BY LEE H. HAMILTON
Maybe it’s the perspective a long life brings, but I eye with some skepticism the glut of “personal brands” that assault us every day. Celebrities, politicians, journalists—all are “important” in terms of the attention they garner. But who’s really important, and why?
My own list would start with some obvious choices. George Washington, Thomas Jefferson, James Madison—these men (and others) created the United States, not just as a political entity but as a set of ideals and political values that reshaped the history of the world.
I’d put some other former presidents on the list, too: Abraham Lincoln, for obvious reasons; Teddy Roosevelt, for the legacy he left behind in our national park system; Franklin Roosevelt for turning the US into an international force for democratic values.

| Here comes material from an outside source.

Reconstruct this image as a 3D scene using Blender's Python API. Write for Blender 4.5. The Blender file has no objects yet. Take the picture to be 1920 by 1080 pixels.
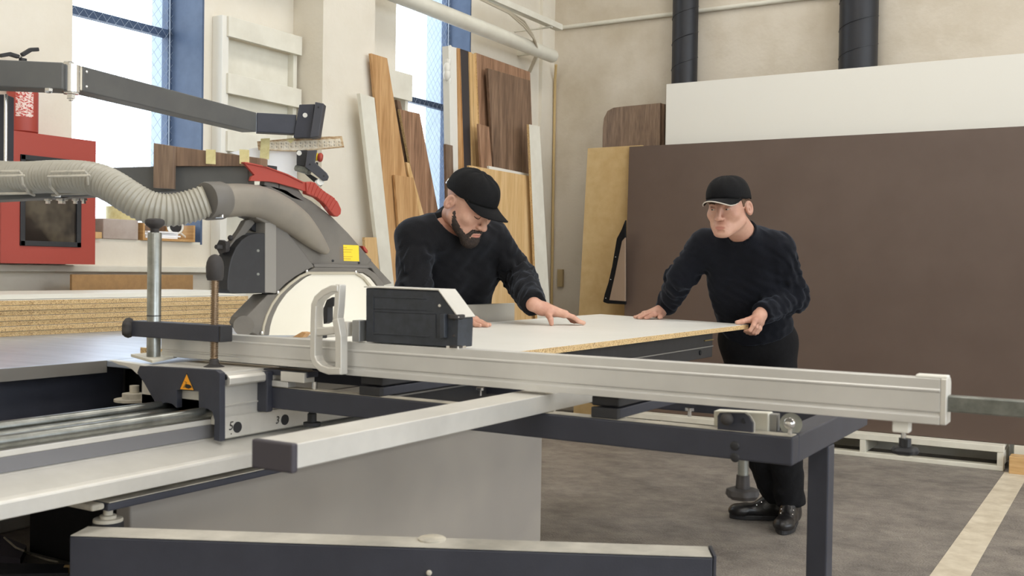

Members of Congress like Henry Clay and Justin S. Morrill, and such justices as John Marshall and Oliver Wendell Holmes belong there, too.
Still, politicians are hardly the only people who’ve been important to this country’s course as a nation. Martin Luther King, Jr., Rosa Parks, John Lewis, and other civil rights activists and leaders confronted head on the inequities that were present at our founding and produced lasting legal and social change. The same could be said for the countless Americans—women, Latinos, gays and lesbians, and others—who over the last half-century have reminded us that this needs to be a land of opportunity for all.